On Dec. 17, Freeport gets to vote on whether to begin the process of withdrawal from RSU 5 and return to a stand-alone school district. Our town is one of a growing number considering undoing the ill-conceived state school consolidation mandate and returning to local control.

Consolidation is increasingly looking like a bad deal for Freeport. It was force-fed to certain communities under threat of penalties that were never levied, promised savings that never materialized and applied data has proven to be wrong.

Despite that, our three communities have worked hard making the best of the situation, but there are fundamental flaws in the arrangement. The reality of merging three towns with very different histories of funding education is proving to be difficult to reconcile. Freeport is being forced to compromise its commitment to education and it is destined to get worse under the RSU model. The recently passed high school renovation bond will likely cause deeper cuts to annual budgets of all the schools and force more compromises as voters in the other communities continue to react against the increases they are seeing. In the meantime, Freeport schools are losing their identity. We have been left with the option of trying to force our vision for schools on our partners or continue to compromise to make it work. Neither is an acceptable option.

But we have one last opportunity to go back to local control and create the school system that we want and deserve. This begins with a vote to withdraw on Dec. 17. This vote, if successful, will begin the process of forming a committee to create a withdrawal agreement with the RSU for Freeport to create its own school district. During this process, residents will have the opportunity to learn the particular details of what a Freeport school district will look like, what it will cost and how it will operate. We will consider what the ideal size of our high school is and what renovations are appropriate. We will also have an opportunity to work with our RSU partners to find the right balance of collaboration to create a partnership that works for all of the communities. If Freeport residents do not like the agreement the committee comes up with, they will vote it down and we stay in the RSU.

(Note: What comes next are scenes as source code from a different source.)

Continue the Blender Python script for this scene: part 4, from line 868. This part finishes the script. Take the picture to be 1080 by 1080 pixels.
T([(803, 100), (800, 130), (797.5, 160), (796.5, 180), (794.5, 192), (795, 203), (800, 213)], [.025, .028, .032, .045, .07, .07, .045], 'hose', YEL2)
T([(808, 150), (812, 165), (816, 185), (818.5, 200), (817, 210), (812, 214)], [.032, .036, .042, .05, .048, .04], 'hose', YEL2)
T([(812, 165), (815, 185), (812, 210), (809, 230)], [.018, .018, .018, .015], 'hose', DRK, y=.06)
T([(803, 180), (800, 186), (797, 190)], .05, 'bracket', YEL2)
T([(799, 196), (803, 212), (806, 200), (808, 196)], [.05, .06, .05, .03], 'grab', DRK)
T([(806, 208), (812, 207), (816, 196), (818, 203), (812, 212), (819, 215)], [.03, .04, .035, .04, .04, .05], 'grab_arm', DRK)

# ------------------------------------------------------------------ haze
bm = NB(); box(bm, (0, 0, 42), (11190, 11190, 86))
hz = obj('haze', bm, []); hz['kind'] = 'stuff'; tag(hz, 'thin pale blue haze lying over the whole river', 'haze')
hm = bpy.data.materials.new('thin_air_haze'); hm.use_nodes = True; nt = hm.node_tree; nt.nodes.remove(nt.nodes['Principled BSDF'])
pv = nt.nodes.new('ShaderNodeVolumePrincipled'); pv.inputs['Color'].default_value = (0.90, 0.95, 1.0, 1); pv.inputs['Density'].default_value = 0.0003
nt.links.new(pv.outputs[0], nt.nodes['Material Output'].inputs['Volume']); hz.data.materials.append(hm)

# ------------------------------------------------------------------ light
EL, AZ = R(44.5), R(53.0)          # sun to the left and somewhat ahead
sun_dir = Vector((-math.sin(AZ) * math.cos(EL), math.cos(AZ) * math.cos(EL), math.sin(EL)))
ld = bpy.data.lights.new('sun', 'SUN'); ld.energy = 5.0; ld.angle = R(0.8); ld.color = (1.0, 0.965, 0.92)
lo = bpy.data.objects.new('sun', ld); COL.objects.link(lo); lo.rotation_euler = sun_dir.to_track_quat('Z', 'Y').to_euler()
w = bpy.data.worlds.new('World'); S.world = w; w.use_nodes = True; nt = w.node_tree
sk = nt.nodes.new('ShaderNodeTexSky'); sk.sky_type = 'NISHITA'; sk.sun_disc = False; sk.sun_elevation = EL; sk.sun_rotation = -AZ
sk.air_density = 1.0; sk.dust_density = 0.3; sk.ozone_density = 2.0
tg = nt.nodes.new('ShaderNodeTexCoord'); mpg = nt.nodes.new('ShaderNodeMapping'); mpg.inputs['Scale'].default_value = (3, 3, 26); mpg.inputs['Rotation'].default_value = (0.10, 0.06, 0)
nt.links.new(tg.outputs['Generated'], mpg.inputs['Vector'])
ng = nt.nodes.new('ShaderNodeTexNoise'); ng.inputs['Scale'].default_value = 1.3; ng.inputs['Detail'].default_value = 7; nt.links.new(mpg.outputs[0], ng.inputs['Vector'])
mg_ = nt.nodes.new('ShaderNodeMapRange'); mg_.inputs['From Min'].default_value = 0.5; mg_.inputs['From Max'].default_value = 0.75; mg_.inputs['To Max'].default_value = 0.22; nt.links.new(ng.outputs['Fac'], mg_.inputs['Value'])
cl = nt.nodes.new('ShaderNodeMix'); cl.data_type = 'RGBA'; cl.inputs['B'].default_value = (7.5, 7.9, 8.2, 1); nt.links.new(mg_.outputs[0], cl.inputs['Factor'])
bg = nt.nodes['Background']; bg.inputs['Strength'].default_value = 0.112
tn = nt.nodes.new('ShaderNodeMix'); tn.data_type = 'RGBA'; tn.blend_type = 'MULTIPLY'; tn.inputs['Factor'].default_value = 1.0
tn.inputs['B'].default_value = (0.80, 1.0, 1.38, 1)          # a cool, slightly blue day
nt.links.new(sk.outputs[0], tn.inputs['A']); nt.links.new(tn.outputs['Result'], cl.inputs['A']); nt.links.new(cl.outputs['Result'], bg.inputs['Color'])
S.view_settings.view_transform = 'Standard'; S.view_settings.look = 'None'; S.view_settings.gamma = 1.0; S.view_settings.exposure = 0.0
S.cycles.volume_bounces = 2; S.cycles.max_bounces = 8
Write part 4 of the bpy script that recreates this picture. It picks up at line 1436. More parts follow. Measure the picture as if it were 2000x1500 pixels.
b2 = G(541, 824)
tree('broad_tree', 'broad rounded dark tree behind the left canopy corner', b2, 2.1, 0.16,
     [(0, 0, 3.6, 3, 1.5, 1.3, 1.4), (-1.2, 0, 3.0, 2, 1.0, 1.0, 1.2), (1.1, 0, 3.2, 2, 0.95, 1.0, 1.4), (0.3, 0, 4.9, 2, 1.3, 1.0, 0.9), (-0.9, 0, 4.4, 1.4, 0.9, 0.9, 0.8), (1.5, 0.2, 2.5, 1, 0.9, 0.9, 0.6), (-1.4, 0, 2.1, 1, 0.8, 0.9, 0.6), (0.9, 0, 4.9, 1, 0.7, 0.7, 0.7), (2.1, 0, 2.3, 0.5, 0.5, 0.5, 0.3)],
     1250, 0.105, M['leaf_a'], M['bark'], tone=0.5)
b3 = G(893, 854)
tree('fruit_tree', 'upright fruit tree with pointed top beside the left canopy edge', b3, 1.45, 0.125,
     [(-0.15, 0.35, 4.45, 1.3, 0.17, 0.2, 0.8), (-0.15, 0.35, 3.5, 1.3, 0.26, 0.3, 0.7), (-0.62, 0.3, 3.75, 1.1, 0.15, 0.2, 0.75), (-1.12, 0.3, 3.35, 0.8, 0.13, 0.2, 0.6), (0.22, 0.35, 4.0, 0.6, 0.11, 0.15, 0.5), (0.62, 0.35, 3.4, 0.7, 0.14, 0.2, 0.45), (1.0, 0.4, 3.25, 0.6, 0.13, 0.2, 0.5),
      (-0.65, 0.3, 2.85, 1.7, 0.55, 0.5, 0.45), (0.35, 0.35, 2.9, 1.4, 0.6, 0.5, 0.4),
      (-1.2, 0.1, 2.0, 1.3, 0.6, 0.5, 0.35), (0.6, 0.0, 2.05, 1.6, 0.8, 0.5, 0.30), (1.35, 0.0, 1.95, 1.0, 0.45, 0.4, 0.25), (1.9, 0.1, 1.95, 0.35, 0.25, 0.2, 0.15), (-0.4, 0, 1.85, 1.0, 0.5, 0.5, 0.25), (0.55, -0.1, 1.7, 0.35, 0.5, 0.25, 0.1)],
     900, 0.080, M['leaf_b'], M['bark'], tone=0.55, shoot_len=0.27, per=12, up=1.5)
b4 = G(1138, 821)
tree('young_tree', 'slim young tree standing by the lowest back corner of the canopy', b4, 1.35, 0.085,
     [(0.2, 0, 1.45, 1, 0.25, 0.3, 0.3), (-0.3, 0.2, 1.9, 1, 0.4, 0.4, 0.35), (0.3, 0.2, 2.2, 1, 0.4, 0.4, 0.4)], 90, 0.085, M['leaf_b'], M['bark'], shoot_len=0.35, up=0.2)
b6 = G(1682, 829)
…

This is likely our last opportunity to find a better way. Freeport is a unique community that was an attractive destination for families prior to consolidation. That momentum, along with our identity, seems to have been lost in the consolidation maelstrom as we compromise more and more trying to make the RSU work. We can get it back, we can provide a better alternative for all three communities, and get on the right path again. It starts with voting yes on Dec. 17.